Minggu, 21 Juni 2009
haha. grafitti.
so, once i drew a grafitti for felicia, my friend in school. (gosh, i miss her and my friends)
i made this, quite miserable :
what we did in Tzu Chi.
2. we saw, we took our own trash that we have thrown away.
you should have been there, it was a huge total fun. i know, the pictures explain all. but, you shold have seen what we did. we did lotsa stuff.
we untrashed the trashed place!
Cinta Kasih Tzu Chi School. a school, a place for lotsa people, where people are taught to spread love not just educations. where the students are incredibly polite and unbelieveable. where religons are not viewed. they dont care what you are, they dont care how fat or thin you are, they dont care how rich and poor you are, but, when you get there, you are same. we are people.
they are one from a few that tries to fight against the global warming.
Sabtu, 20 Juni 2009
got a new haircut.
so, my mom pushed me to do some changes with my body.
my mom, lovely mom, made me did some little spa with my body.
i did some do0-it-youself hair spa, and i put some body scrub around my body.
well, mom's often wrong, but i felt great! my body is better.
huaha. thanks momo, you are my superhero.
and then, i bought a batik. and i really loved it, and still loving it until now.
and also, i got a new haircut, now, from fake-glamor, i am camilla belle wannabe.
well, especially for you, let's just waittt and see :DD
Jumat, 19 Juni 2009
i love yuu :D ha ha.
i just read my friend's blog. he says himself as a nerd boy. so yea, i just read a nerd's blog. his blog is quite cool, almost cool, i guess. and i love it because he wrote some little stuff talking about me. made me feel like a bighead, i love that feeling. huaha. i always do.
so, talking about boyfriends again. huahm.

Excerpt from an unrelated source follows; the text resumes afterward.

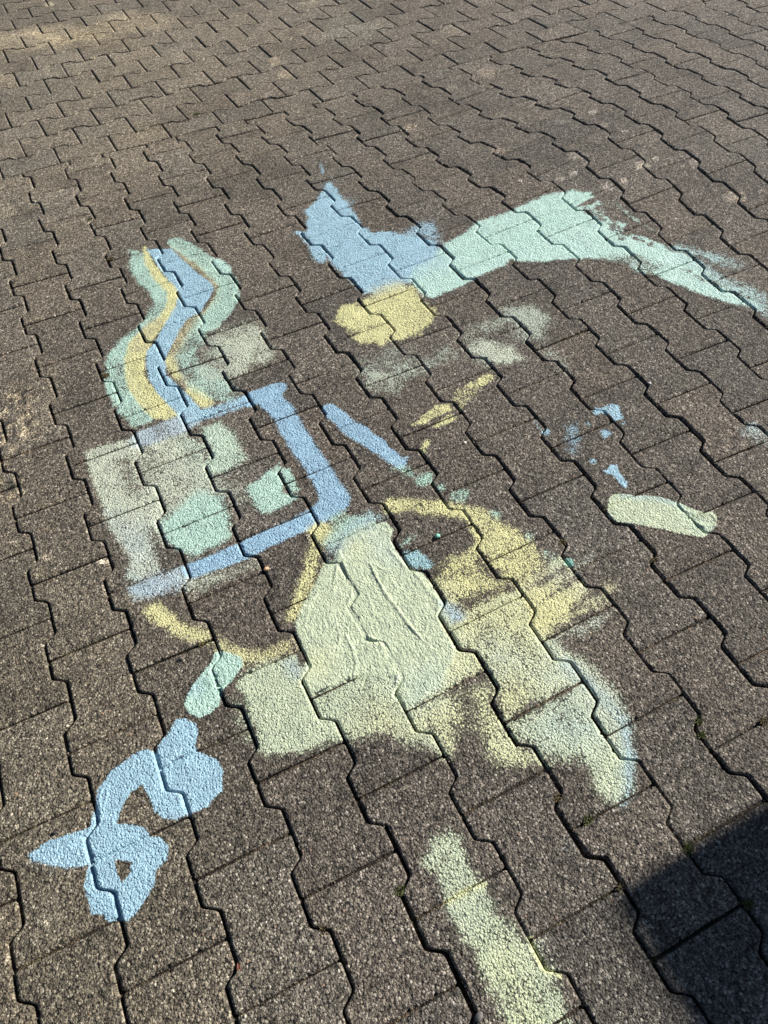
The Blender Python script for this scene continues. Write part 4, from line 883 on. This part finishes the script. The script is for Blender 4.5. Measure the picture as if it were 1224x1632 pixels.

Oh no, let’s just change it. What do you want to talk about?? i am bored. and i am boring. yes, i am proud to be a really boring person. i cant make you feel "high", cause i dont really like to get high. i'd rather get down. and i'm not sure you know what i am talking about. it's alriiight, i dont either.
:D
do you know how much i love my heart and my crush(es)?
as much as this :
as much as Taylor Swift loves her guitar. thats much enough i guess so. well, i love my heart. without this very heart, i cant love those cute boys, i cant love "him", i cant love my lovely and amazing also incredible family and friendsss, and especially, i cant love YOUUU!
so, thats why. huh. i miss my sister so much. i miss my friends sooooooooooo much! loving my friends-xoxo!